ITC share falls 2% post Q4 earnings; here’s what brokerages say

ITC share fell over 2% today after the FMCG major reported its earnings for Q4 and fiscal ended March quarter. Share of ITC touched an intraday low of Rs 209.35 falling 2.72% against previous close of Rs 215.20 on BSE.

Market cap of the firm fell to Rs 2.59 lakh crore on BSE. The large cap stock has lost 2.52% in last 2 days.
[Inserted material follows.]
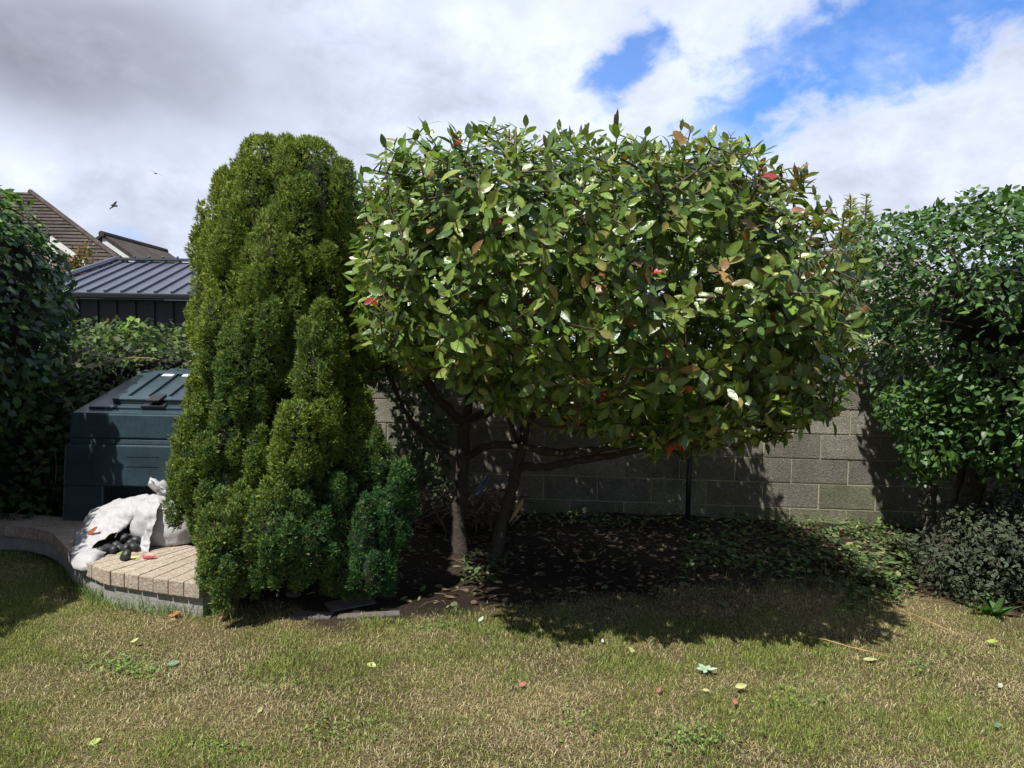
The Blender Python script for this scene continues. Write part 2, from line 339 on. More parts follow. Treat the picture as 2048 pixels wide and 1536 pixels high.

The share trades higher than 20 day, 50 day and 200 day moving averages but lower than 5 day and 100 day moving averages.

Total 10.86 lakh shares changed hands amounting to turnover of Rs 22.92 crore on BSE. The stock has gained 6.85% in one year and risen 0.81% since the beginning of this year.

For fiscal year 2020-21, ITC’s net profit stood at Rs 13,389.80 crore against net profit of Rs 15,584.56 crore in FY20.

Revenue from operations rose to Rs 53,155.12 crore in Q4 against Rs 51,393.47 crore in 2019-20.

The FMCG firm reported a consolidated net profit of Rs 3,816.84 crore in Q4 against net profit of Rs 3,926.46 crore in the January-March quarter of the previous fiscal.

Revenue from operations stood at Rs 15,404.37 crore in Q4 against Rs 12,560.64 crore in the corresponding period of 2019-20.

ITC said its results for last quarter are not comparable with the earlier period as it also includes the revenue of Sunrise Foods, which it had acquired on July 27, 2020.

“The financial results of the group and ”FMCG Others” of the quarter and the financial year ended on March 31, 2021 include those of Sunrise from July 27, 2020 and consequently are not comparable with previous periods,” it said.

ICICI Securities said, “We increased our earnings estimates by 3-4%. Maintain ADD with a DCF-based target price of Rs 240. At our target price, the stock will trade at 18x P/E multiple March 23E. Key downside risk is tax hikes much ahead of inflation leading to volume pressure (on cigarettes) as price elasticity is still unfavorable.”

YES Securities in an earnings update said, “We assume coverage on the stock with a BUY rating and a target price of Rs 266 based on 20 times FY23E earnings, a significant discount of 50-60% to sector peers and a 15% discount to its long-term average multiple. We also believe concerns on ESG and FMCG business growth/margin trajectory look overdone. While valuation remains cheap for the stock, the stock can continue to remain range bound for now given lack of positive triggers either on growth or corporate action.”